History honours student Cody Powell, a regular contributor to the Sheaf campus newspaper, is now writing a column for the Sheaf on cultural history and nation states. It's entitled 'Better Know a Country' and runs every week in the news section. So far he has discussed Turkmenistan, Cambodia and Nicaragua. Watch for Cody's column on newstands everywhere.
Mark this on your calendars: On November 20, Melanie Racette-Campbell, an MA candidate in CMRS, will be giving a talk on "Pederasty and the Other in Classical Athens" as part of the campus Sexualities and Gender Discussion Series. The informal social institution of pederasty played an important role in the education and acculturation of aristocratic boys in Ancient Greece. Melanie's paper considers the ways in which it served to introduce the youth into elite political and social networks and to smooth his change of status from that of an “other” to that of a man. Stay tuned for further details as to the exact time and location.

Sunday, September 17, 2006

Congratulations to the following student prize winners for 2005-06:

The James H. Gray Essay Prize for the best 400-level History research paper has been awarded to Brendan Kelly for his essay, "La Petite Guerre of the Iroquois and the Colonists of French Canada: A Study in Adaptation”, written for Dale Miquelon's History 450 class. Brendan graduated with his honours degree in May, and is currently pursuing his M.A. in our department.

The Simpson Prize in History, awarded to two first-year students deemed to have written the best exams in 100-level History courses, has been awarded to Elise Epp for her final exam in History 120, taught by Gordon DesBrisay; and Eric MacFarlane, for his final in History 122, taught by Lisa Smith.
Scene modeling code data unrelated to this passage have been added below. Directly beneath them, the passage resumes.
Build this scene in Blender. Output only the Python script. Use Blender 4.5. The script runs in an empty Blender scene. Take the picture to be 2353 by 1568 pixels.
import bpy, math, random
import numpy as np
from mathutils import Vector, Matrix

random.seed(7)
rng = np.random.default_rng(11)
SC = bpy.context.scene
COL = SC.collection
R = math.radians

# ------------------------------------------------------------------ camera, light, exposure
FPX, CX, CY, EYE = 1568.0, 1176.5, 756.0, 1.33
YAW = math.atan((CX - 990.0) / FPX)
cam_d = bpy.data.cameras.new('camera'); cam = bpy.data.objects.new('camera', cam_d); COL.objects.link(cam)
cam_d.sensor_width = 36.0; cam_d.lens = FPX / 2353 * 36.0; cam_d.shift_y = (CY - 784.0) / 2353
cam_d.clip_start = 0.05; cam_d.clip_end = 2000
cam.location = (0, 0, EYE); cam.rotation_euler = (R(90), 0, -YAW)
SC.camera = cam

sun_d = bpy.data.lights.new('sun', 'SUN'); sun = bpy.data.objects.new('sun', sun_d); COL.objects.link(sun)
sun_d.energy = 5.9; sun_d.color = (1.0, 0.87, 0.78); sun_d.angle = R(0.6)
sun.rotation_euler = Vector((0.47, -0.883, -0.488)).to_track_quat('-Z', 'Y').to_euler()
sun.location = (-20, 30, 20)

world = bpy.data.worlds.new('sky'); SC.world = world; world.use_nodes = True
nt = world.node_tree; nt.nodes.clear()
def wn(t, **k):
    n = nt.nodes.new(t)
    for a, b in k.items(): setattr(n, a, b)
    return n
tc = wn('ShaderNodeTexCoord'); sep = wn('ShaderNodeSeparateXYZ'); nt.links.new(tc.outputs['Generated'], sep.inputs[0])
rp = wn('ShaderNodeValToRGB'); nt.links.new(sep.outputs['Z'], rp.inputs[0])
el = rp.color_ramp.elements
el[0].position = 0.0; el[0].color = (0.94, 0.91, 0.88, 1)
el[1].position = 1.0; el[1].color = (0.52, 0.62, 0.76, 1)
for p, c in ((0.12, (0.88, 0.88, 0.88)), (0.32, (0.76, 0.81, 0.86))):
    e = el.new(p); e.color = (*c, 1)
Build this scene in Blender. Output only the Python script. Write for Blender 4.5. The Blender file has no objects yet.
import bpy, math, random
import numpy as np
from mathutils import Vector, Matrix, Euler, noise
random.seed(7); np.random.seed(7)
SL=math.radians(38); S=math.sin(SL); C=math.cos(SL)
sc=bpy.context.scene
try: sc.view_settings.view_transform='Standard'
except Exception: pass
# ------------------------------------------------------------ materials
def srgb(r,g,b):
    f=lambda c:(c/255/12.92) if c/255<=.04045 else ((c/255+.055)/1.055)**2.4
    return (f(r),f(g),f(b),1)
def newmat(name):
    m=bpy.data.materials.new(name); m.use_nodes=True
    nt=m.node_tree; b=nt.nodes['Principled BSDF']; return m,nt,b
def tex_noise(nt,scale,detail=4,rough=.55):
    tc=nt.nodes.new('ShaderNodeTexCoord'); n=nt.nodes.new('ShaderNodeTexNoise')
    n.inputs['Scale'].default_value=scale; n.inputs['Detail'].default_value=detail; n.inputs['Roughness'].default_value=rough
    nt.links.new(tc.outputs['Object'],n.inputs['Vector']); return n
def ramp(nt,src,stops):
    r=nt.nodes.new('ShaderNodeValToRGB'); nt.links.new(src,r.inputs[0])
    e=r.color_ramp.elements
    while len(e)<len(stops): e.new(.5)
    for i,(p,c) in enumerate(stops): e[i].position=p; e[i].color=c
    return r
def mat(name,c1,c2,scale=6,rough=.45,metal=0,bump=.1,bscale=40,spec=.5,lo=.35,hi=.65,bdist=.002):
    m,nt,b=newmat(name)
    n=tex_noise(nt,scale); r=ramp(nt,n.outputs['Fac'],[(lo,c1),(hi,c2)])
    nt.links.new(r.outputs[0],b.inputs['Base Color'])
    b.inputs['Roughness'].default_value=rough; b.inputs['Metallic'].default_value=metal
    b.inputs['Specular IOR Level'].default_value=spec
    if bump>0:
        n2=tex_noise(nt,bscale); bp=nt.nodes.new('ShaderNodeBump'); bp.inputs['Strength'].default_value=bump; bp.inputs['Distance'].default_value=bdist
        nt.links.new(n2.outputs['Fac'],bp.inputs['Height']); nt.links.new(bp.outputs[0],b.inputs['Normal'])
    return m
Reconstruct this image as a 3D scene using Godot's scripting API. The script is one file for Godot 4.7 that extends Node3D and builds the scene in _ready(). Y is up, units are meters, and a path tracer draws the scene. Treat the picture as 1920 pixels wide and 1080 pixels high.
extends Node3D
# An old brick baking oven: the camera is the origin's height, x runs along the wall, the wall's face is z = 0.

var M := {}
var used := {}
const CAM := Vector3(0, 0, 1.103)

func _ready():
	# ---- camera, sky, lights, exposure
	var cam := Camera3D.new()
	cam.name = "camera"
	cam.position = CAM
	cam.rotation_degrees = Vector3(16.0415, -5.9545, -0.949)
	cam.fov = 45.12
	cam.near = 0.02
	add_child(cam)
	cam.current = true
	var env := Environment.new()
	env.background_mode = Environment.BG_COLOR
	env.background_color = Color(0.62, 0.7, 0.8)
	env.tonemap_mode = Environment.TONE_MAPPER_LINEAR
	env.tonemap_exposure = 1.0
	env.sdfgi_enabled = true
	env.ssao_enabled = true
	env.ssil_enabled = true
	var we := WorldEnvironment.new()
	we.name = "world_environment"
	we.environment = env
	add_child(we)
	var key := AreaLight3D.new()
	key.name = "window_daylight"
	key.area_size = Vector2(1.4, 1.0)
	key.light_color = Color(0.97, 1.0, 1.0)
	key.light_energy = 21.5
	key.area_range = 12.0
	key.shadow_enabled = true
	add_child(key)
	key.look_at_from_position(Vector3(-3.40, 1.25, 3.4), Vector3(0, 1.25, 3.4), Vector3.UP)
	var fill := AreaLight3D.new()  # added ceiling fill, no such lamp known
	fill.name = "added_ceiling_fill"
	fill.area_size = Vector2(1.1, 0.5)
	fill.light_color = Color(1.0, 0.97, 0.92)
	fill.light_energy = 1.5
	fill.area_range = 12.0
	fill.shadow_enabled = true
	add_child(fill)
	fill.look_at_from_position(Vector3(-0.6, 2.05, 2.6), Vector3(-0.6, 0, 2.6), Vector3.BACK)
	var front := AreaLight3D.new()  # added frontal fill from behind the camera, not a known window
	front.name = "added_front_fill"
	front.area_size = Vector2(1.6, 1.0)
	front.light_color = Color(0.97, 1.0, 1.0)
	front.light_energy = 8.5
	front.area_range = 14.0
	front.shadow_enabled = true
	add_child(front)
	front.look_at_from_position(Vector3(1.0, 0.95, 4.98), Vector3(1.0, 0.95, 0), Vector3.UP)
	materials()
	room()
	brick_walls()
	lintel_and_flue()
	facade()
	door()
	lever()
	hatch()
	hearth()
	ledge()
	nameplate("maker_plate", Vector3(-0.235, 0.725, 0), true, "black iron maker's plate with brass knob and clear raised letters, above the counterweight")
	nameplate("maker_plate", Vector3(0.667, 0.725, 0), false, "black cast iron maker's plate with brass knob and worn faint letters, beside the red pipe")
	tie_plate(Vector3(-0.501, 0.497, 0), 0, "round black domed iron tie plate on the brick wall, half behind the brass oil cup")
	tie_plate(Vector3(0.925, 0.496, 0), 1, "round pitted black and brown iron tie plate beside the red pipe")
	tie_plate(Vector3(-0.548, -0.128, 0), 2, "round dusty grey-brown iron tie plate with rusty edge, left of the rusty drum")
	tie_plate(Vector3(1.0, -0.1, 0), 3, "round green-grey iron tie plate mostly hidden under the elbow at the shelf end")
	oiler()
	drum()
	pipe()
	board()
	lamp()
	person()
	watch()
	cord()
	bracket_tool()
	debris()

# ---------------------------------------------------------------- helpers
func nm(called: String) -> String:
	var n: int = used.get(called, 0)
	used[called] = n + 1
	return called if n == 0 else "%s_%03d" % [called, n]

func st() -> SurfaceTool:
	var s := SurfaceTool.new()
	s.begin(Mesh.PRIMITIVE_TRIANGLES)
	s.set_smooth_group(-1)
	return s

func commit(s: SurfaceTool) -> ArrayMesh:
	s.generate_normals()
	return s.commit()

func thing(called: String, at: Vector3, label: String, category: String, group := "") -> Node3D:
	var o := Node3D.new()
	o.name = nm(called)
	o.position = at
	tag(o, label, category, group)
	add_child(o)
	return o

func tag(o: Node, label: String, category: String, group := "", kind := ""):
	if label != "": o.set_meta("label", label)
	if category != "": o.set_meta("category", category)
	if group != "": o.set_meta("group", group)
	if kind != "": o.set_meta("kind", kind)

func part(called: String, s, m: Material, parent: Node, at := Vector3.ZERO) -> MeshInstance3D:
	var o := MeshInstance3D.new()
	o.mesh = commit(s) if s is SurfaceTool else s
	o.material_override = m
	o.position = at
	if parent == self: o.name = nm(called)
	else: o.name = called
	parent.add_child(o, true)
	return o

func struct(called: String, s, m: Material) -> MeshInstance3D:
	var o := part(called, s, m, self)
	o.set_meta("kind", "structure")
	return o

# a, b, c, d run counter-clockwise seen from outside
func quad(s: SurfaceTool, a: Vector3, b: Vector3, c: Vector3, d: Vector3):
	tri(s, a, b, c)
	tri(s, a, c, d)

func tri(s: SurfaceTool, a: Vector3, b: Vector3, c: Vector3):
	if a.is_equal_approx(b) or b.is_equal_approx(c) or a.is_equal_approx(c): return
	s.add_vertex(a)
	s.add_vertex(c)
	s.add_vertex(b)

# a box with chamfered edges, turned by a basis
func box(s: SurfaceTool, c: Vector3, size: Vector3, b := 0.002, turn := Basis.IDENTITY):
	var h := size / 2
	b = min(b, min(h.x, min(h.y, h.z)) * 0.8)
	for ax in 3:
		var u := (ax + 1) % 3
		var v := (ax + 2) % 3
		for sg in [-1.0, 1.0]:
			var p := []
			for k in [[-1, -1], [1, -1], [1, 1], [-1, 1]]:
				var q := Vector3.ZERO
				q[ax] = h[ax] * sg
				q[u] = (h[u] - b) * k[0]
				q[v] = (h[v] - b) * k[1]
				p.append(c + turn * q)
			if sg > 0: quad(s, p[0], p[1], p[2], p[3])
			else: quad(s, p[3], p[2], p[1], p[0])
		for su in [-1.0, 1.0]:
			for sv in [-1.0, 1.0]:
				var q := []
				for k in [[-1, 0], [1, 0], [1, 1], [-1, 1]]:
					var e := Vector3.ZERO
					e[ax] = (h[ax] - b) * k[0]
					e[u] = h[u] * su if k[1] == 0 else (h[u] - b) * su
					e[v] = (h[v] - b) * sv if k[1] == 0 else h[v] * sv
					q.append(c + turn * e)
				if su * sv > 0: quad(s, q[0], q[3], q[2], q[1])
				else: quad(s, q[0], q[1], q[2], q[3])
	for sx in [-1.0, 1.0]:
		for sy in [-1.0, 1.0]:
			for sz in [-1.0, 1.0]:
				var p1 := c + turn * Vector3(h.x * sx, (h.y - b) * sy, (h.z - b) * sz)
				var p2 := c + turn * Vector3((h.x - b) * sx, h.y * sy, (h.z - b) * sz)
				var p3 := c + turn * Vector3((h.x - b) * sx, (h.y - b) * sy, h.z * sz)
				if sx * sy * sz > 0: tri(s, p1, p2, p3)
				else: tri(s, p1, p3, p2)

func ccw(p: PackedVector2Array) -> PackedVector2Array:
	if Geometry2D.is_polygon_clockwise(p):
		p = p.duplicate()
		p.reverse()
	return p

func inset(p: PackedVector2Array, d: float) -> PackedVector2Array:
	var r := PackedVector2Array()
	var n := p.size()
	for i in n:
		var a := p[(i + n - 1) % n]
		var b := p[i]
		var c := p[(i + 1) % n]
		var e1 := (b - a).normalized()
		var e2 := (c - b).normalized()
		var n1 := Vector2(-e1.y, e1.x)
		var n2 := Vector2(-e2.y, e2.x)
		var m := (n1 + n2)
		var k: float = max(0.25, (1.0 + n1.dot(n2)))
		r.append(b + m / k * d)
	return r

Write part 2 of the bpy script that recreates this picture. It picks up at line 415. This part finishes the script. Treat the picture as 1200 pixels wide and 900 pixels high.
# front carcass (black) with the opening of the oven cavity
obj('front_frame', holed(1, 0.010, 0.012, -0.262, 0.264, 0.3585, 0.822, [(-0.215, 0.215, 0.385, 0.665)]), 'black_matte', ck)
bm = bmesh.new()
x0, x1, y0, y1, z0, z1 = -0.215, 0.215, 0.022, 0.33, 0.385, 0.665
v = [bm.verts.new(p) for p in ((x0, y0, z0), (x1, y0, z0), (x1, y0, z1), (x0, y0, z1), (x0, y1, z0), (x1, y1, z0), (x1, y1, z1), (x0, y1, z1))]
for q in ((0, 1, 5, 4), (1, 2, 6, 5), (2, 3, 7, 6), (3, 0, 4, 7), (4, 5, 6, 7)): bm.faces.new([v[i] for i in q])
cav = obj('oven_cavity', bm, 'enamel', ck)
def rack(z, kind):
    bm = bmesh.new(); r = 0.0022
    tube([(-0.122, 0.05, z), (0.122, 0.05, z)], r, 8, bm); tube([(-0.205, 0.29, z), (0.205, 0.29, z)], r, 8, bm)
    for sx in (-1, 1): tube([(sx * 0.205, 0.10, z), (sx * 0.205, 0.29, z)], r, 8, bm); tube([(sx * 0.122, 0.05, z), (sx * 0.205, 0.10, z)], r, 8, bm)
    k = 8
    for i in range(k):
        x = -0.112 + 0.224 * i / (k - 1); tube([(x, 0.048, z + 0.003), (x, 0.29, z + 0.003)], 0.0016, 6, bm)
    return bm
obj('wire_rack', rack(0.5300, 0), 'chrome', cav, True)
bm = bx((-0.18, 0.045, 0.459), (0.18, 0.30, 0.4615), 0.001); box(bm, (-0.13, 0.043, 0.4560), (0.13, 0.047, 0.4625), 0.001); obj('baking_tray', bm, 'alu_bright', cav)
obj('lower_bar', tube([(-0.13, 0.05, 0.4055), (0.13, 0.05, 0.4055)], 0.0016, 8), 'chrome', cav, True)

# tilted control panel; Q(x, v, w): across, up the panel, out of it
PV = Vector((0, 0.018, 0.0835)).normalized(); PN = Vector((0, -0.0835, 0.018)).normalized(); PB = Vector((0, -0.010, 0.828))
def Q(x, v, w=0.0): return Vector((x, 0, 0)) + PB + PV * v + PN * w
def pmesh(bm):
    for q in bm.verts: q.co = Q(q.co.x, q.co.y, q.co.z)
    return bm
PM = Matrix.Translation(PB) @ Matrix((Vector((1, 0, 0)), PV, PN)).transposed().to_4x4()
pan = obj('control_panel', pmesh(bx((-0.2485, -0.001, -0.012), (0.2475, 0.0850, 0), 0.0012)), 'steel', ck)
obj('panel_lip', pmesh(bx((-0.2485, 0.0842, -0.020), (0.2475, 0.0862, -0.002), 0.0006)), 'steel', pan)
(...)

Monday, September 11, 2006

Lisa Smith spent the Labour Day weekend labouring in a monastery in Massa Marittima, Tuscany. The town's imposing bell tower, seen in the photo to the right, served as a fitting backdrop for the conference on The Penis in Pre-Modern Western Culture, hosted by the Universities of Leicester and Warwick in England. Lisa's paper was entitled "'Monsters in Nature?': Male Sterility in Eighteenth-Century England and France".